> Task description
Quote verbatim everything from the line containing "Write part 4" down to the line containing "return mb.prism(prof, a0, a1, fn)", with both of those lines included and no others.

> Scenes as source code
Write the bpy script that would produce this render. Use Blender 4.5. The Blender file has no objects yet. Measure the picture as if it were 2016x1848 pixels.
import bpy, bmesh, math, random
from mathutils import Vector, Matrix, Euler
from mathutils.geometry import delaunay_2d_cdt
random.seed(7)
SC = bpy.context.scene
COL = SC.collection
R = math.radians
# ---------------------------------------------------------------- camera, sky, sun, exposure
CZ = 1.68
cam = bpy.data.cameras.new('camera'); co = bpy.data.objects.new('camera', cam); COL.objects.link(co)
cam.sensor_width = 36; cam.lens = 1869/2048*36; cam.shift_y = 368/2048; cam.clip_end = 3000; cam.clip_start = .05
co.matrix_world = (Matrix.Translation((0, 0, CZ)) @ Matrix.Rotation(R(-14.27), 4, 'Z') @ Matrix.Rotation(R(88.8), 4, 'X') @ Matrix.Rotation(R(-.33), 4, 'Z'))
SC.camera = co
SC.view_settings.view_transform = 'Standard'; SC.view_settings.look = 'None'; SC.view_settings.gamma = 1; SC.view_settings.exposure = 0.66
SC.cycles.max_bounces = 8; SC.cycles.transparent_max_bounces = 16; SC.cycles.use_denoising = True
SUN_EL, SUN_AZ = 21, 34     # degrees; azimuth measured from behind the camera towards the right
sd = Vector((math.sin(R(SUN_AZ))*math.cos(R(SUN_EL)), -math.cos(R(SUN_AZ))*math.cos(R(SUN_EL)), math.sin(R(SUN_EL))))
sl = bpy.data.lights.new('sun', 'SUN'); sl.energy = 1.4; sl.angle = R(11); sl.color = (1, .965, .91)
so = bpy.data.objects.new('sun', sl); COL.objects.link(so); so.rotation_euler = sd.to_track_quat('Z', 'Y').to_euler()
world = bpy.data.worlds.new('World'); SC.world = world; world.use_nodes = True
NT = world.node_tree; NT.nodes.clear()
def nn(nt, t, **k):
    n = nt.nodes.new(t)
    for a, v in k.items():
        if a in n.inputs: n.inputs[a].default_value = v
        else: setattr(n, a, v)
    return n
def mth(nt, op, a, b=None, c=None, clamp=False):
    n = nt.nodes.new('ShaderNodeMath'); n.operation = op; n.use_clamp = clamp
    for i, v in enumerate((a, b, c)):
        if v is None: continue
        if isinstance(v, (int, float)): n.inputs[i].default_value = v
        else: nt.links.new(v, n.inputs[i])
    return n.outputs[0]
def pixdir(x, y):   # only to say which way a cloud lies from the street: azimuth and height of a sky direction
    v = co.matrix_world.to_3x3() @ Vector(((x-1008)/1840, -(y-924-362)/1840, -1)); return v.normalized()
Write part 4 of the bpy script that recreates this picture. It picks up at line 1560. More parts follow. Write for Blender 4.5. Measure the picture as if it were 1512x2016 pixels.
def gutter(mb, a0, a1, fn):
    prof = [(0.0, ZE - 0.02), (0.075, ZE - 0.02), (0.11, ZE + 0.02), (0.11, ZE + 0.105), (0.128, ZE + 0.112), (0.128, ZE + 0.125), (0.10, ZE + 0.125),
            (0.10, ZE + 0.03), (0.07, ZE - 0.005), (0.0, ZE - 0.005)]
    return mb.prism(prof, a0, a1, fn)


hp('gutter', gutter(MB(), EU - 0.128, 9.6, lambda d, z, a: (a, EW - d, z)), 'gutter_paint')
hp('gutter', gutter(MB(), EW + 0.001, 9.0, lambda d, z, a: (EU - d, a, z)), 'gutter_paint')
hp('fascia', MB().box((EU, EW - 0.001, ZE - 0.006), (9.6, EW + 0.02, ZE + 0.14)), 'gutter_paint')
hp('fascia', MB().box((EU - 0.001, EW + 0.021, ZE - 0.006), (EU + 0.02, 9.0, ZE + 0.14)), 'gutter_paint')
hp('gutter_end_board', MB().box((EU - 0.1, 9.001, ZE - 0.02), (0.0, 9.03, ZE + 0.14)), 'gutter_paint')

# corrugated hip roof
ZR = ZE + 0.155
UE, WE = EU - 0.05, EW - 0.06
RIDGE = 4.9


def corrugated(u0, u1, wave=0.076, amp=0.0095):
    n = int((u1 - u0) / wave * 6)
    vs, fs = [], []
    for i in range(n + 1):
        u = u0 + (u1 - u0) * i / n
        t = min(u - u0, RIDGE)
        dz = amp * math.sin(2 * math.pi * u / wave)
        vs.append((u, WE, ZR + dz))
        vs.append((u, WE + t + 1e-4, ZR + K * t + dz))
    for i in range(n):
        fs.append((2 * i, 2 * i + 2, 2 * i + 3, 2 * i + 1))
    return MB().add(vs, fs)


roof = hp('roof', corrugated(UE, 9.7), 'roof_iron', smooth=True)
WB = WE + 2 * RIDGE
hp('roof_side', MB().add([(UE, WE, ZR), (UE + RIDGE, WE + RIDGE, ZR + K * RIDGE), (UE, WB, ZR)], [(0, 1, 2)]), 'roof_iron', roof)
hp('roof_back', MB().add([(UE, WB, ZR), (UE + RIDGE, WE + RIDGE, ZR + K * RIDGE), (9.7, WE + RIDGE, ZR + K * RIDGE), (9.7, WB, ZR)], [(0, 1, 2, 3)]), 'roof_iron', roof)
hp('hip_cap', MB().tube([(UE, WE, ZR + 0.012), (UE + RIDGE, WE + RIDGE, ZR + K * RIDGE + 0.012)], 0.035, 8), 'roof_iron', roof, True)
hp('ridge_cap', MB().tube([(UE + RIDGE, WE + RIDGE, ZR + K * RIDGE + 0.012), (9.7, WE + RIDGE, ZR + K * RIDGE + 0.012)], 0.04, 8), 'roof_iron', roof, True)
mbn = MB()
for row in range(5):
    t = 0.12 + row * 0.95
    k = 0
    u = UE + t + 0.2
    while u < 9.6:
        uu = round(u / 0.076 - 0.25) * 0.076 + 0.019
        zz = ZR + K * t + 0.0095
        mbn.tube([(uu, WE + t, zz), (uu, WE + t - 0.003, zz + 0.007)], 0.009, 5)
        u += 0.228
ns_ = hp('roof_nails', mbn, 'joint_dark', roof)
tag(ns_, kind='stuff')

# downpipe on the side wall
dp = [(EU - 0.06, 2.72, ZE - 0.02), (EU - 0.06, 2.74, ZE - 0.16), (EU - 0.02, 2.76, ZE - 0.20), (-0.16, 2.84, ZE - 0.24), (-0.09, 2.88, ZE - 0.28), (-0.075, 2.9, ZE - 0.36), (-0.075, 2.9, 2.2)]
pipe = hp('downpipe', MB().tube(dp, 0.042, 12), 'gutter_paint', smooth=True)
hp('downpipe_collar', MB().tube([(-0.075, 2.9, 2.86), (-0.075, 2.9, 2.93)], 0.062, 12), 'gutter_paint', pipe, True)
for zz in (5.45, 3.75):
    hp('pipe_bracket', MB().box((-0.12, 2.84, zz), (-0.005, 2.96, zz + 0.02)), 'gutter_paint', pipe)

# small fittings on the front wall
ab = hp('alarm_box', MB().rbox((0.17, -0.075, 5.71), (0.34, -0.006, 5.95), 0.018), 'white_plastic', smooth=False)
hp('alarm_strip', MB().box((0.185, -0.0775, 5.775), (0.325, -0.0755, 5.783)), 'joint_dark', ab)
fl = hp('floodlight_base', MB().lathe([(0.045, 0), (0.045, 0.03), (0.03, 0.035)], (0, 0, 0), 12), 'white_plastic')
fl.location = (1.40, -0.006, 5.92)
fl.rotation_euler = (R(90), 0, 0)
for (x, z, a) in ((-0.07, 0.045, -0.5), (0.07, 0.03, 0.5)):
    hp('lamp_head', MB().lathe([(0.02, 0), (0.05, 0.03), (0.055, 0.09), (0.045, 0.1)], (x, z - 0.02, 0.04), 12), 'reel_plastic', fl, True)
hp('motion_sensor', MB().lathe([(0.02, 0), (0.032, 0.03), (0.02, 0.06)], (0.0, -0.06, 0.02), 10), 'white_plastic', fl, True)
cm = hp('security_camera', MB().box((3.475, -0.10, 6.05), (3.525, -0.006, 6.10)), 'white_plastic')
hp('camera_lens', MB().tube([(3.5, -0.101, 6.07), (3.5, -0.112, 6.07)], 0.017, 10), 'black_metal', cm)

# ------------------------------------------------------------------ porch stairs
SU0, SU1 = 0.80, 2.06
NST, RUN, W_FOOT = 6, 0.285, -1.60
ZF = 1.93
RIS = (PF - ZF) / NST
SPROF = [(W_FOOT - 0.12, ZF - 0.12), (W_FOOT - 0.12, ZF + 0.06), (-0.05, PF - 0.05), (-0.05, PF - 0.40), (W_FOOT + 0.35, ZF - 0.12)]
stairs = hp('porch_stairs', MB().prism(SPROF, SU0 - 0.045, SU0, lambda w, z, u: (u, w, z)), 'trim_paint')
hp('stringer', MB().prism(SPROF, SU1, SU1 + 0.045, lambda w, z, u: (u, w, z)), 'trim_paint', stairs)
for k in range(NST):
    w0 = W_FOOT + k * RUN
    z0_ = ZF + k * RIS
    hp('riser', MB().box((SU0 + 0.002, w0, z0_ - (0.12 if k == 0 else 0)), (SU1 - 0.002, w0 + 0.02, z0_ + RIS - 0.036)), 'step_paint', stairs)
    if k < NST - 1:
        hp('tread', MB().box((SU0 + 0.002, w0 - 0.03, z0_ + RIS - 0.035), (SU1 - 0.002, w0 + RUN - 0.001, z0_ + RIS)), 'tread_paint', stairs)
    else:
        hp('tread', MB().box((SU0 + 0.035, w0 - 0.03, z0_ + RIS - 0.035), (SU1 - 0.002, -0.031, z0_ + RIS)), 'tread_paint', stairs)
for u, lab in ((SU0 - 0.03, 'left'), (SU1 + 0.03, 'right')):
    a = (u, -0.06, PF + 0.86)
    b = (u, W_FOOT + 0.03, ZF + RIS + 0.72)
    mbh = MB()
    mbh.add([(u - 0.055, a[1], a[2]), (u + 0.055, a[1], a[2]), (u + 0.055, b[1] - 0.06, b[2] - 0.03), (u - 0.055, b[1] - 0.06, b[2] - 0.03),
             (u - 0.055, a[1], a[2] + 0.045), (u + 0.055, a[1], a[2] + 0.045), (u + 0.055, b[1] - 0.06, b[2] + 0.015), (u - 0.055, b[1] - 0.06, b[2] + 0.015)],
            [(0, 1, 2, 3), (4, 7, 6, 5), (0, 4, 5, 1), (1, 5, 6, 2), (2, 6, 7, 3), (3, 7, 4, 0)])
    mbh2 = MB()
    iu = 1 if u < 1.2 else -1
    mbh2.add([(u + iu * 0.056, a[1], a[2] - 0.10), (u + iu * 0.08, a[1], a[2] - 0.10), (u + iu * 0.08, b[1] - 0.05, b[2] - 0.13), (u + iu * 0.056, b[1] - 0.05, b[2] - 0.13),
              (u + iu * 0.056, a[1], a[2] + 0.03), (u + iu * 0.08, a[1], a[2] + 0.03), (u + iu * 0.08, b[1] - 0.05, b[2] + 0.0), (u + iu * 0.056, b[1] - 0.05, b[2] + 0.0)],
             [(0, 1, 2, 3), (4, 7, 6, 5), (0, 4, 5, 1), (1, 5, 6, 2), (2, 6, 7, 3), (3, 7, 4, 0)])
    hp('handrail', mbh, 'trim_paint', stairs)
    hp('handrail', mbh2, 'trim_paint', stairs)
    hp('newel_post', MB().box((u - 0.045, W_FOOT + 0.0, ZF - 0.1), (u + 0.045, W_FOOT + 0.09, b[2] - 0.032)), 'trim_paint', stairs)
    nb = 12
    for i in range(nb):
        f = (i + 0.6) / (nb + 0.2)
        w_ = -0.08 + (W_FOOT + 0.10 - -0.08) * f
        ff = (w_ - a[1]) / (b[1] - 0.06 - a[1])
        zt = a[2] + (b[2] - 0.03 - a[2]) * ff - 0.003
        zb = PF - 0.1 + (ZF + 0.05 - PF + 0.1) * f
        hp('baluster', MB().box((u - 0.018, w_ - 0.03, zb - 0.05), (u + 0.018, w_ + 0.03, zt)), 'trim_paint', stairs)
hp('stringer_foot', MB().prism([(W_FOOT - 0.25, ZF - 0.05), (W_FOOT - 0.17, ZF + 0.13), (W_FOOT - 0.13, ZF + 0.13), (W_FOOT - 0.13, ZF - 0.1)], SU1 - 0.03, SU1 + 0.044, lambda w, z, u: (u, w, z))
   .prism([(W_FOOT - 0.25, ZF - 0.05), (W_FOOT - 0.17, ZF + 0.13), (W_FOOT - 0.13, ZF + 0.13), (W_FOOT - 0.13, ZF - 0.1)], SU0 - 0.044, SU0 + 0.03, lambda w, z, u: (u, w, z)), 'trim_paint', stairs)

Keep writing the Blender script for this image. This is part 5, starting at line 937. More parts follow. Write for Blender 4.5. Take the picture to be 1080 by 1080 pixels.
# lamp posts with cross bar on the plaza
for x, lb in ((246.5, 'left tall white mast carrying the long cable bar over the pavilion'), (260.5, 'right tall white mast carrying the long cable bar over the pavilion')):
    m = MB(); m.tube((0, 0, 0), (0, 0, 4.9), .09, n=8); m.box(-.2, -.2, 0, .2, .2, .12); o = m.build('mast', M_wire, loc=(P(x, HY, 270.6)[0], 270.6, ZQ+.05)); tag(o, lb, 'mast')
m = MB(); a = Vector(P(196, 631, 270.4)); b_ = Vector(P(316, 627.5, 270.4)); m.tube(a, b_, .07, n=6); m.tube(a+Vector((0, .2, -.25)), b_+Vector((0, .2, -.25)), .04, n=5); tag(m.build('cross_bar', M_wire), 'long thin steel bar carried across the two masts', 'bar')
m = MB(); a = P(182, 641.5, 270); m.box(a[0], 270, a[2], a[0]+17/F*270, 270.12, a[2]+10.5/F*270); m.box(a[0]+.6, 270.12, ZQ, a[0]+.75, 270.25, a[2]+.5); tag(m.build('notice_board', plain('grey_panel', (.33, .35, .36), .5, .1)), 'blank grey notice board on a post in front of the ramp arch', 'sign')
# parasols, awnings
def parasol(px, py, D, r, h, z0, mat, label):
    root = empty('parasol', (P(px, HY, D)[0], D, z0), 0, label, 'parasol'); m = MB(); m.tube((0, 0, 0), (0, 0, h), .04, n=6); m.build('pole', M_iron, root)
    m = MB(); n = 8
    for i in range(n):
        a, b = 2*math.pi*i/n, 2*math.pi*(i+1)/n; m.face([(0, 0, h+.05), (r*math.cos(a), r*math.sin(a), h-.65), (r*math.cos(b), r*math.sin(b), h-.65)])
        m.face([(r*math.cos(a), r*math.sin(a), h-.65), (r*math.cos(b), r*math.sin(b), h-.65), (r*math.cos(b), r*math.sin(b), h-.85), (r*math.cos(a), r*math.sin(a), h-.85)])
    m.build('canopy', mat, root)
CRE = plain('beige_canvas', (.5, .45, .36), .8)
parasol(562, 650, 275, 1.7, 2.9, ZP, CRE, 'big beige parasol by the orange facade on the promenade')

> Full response
Write part 4 of the bpy script that recreates this picture. It picks up at line 1560. More parts follow. Write for Blender 4.5. Measure the picture as if it were 1512x2016 pixels.
def gutter(mb, a0, a1, fn):
    prof = [(0.0, ZE - 0.02), (0.075, ZE - 0.02), (0.11, ZE + 0.02), (0.11, ZE + 0.105), (0.128, ZE + 0.112), (0.128, ZE + 0.125), (0.10, ZE + 0.125),
            (0.10, ZE + 0.03), (0.07, ZE - 0.005), (0.0, ZE - 0.005)]
    return mb.prism(prof, a0, a1, fn)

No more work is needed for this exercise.